1.”En algún momento todos somos minoría para alguien“. Lo dijo Hanif Kureishi y corrí a subrayarlo tras comprobar una vez más la brillantez de un escritor que chisporrotea cada vez que abre la boca y del que aún no he leído “Intimidad” (Imperdonable). Por eso viajar es tan importante, ¿verdad, Hanif?. Sentirse extranjero. Entender poco o nada lo que nos dicen. Entrar en grupos hostiles para salir un rato después, justo cuando empezaban a aceptarnos. Experimentar el desgarro. Cicatrizar la herida. Quitarle dramatismo. Poder reírse luego.

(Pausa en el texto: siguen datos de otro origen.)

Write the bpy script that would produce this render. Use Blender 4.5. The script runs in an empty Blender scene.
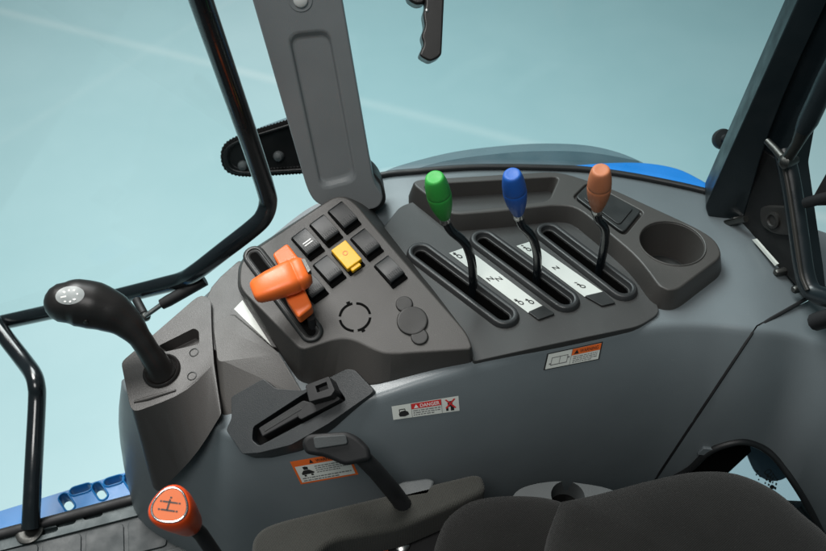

Me apunto de inmediato al Kureishi way of life (exceptuando lo de ponerme la bufanda cuando juegue el Manchester United).

2-“He vuelto al pornogym“, me informa C. Y acto seguido me hace una representación de la clase donde una monitora sexy y esforzada  anima a sus alumnas -“Maris de Fuenlabrada”- a tocarse sinuosas a golpe de cadera con una afectación tal que, sentencia C, “es una guarrería, pero en fin”. Al otro lado del aula, pared de cristal de cristal mediante, un grupo de forzudos levanta pesas. Mi C. se teme que un día pase lo peor por efecto de un mal despiste combinado con el inevitable calentón. El porno gym de Fuenlabrada va a hacer historia. Y si no, al tiempo.

3-Decido que el protagonista de mi próxima historia sea un resentido. Los adoro a nivel teórico. El resentimiento es denso como un yogur griego y no se limpia ni con KH-7.  Son esos que se pasan la vida señalando lo que el resto hace mal. Encierran un victimismo atroz y su rencor está sobrado de decibelios. Si rascas percibirás notas de envidia, matices de complejo de inferioridad/superioridad y una predisposición a la venganza que sólo frena su irremediable cobardía. Un chollo, a nivel ficción.

4-Intento por dos veces alquilar una casa de verano a través de una página llamada Tripwell, que tiene buena pinta y ofertas que no encuentro en otras. Elijo una, me retienen de la cuenta una cantidad considerable (el total del alquiler) y 24 horas después me dicen que la casa no está disponible (cuando lo estaba). Me indigno pero dos semanas después vuelvo a intentarlo al encontrar otra que me agrada. Disponible, compruebo. Me bloquean el dinero de nuevo.  Cuatro horas después vuelven a comunicarme que ya está alquilada. Me siento estafada. Decido contarlo aquí para contribuir a desenmascararlos.

5. Ceno con mi amigo J. y hacemos manitas, como siempre. Su ternura universal sólo es comparable con la delicadeza que derrama sin usura y un entusiasmo contagioso por el reencuentro que celebramos en La Santa con unas croquetas de jamón y unas tortitas de atún crudo mundiales. Yo, además, me pido una margarita porque un martes merece saltarse al código viernes si el calor afloja y la amistad nos cobija bajo sus alas. Llegan su novio y su hijo, y sólo veo una familia feliz, repleta de cariño y normas claras. Me pregunto cuántas heterofamilias son capaces de proveer a un hijo -adoptivo, en este caso- de esa seguridad que es un techo de titanio con un suelo de césped húmedo y recién cortado. Me indigno ante esas voces cargadas de razones que prohiben que dos gays sean padres, por alguna perversa asociación de prejuicios. Orgullosos de su mayoría ortodoxa y arrogante. Y luego, en el taxi que me devuelve a casa, imagino que el orgullo gay podría ser una foto de mis tres amigos -dos padres, un hijo- alrededor de una mesa de domingo donde siempre hay pollo con patatas, conversaciones que amaría Kureishi y siesta colectiva en el sofá.